Champion’s strongest early appeal may be to parents who want more say over what happens inside Hernando classrooms and libraries. In May 2024, the board removed 19 book titles from school libraries after reviewing 23 challenges filed by Julia Thomas. That followed a May 2023 meeting that stretched more than eight hours and was dominated by complaints about books, classroom indoctrination and the superintendent. In Hernando, “family values” has become shorthand for those disputes, not just a campaign slogan.

Champion is also building her case around familiarity and local ties. She is presenting herself as a business owner many residents may already know from Brooksville, a pitch that ties her candidacy to the daily life of families who shop, work and raise children here.
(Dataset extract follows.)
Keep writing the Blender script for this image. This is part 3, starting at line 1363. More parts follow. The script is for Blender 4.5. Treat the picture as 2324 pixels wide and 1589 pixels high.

But because she has not yet released a detailed policy platform, the real test for voters will be whether her broad themes translate into specific changes on discipline, curriculum review, spending priorities and how much access parents get when concerns arise.

The race also points straight at the board’s current power structure. Susan Duval, the incumbent Champion is challenging, was elected in 2014 and moved to Hernando County in 1969, where she began teaching at Brooksville Junior High School before moving into administration in 1980. The board’s chair is Kayce Hawkins and the vice chair is Shannon Rodriguez, and meetings, workshops, public hearings and special meetings are streamed live by HITV, giving parents a clearer view of how those decisions are made.

Statewide school-book review changes and later lawsuits have kept library access and parental objection rules in the spotlight, and Hernando has already lived through the consequences. Champion is now asking voters whether the next phase should mean tighter parental control, a different classroom culture or simply a harder line against the controversies that have already defined the district.